According to real-time documentation from UCLA Radio, when student protesters tried to erect a third encampment on June 10, police shot pepper bullets and swung batons at them. In one case, they pushed a student so hard down the stairs of Dodd Hall that she hit her head and back on the ground. Even though the student began vomiting and could not hold up her head, officers still tried to arrest her. 

The ADL’s report says that “the encampment was only disbanded [at UCLA] after a series of violent clashes” and details “high tensions between pro-Palestinian and pro-Israel protesters.” The “violent clashes” of April 30 that the ADL is referring to happened when a mob of pro-Israel protesters descended upon the encampment, threw fireworks at protesters, and beat them with metal rods. A Palestinian friend of mine who was sprayed with bear mace told me the attack was “genuinely the scariest moment of my life … they actually wanted to kill us.”

The language of the ADL’s report conveniently omits the agency of pro-Israel protesters in the violence on April 30. It also ignores the ADL’s own role in stoking the “high tensions” at UCLA — on April 28, ADL CEO Jonathan Greenblatt gave an impassioned speech at a pro-Israel rally held mere steps away from the encampment. What is most disturbing, however, is the ADL’s association of police violence with Jewish safety on campus. 

Perhaps the disconnect between student experiences and the ADL’s assessment is not surprising, given the ADL consulted only 160 students at 97 campuses when constructing their evaluative criteria — a sample that the ADL themselves concedes is “non-representative,” though they do not specify how these students were selected.
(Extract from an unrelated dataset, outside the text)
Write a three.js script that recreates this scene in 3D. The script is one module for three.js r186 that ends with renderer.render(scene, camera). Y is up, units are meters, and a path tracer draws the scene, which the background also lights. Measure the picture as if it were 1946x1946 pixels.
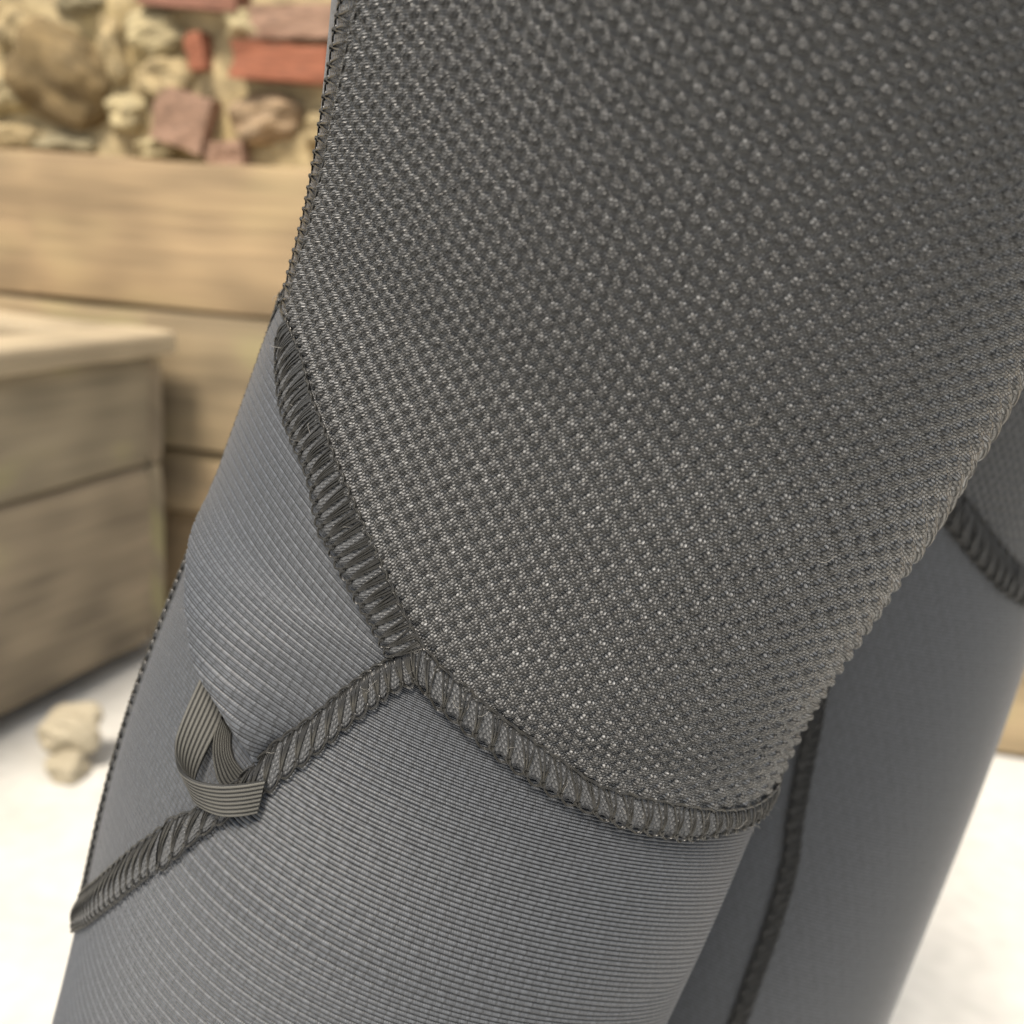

It is not clear how many or even who the student leaders consulted in the actual evaluation were, nor how much weight their perspective was ultimately given. 

It seems like part of a larger pattern of outsiders off-campus claiming to have the answers to the problems of students, staff and faculty of a university, while speaking over us in the process.

At many universities described as “failing,” Jewish life is in reality rich and thriving. Left off the page for UCLA are the many Shabbat afternoons I and other students have spent with one of our professors, the highly subsidized camping trip to Joshua Tree that I went on with Chai on Life (UCLA’s Jewish outdoors group), and the warm generosity of UCLA’s Jewish co-op, which housed me for more than two weeks for free when my apartment flooded. These experiences of joy and community are also what it means to be Jewish in college. None of them are captured by the ADL’s grades, because most of us were not asked.

If prospective Jewish students and their parents really want to know if a university will be right for them or what their experiences might be like once they arrive, they should talk to actual Jewish students, including those with perspectives other than their own. And if they want to know about campus politics around Israel-Palestine, they should also speak to Palestinian students and pro-Palestine student organizers, as well as Israeli students and pro-Israel groups. It might not be as short, simple and satisfying as a single letter grade, but then again, neither is the learning and growth that a college education provides.